Interestingly, INTR also operates in the USA, which does offer a bit of evidence that Nu’s product suite may resonate in this high value market over time. There is a large, large population of Latin Americans in the states who are underserved by their banks. Go serve them.

Despite the 19 year longer operating history, INTR is a lot smaller, with 31.7 million total customers. Nu has over 100 million, and is enjoying faster rates of customer growth as well. Furthermore, Nu’s customers are far more engaged than INTR, with an 83% active customer rate vs. 55% for INTR. Nu’s quarterly revenue base is about twice the size of INTR with a 64% Y/Y growth rate vs. 37% Y/Y growth for INTR. Next to Nu, these numbers look underwhelming, but that’s a byproduct of how special and impressive Nu truly is. It’s less so due to INTR not being a serious player in the region.

Nu’s risk-adjusted net interest margin (NIM) of 9.7% is more than double INTR’s and its return on equity is also much, much higher.
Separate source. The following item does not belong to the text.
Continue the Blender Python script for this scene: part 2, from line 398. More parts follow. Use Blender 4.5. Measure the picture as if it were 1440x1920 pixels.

Both have very strong liquidity ratios and large input cost leads over incumbents, with INTR actually claiming to have a slightly lower customer acquisition cost than NU. Still, Nu’s efficiency ratio is more than 1000 bps better than INTR’s. 

Both are expanding loan portfolios and PIX financing while delivering strong top line growth with margin expansion. Revenue per customer is similar for both, but when comparing the most mature cohorts for each business, Nu’s is about 50% higher. INTR trades for 17x 2024 earnings with a 2-year forward earnings CAGR of 37% expected. Nu trades for 32x 2024 earnings with a 2-year forward earnings CAGR of 49% expected. Nu’s upward earnings estimate revision trends are sharper than INTR’s.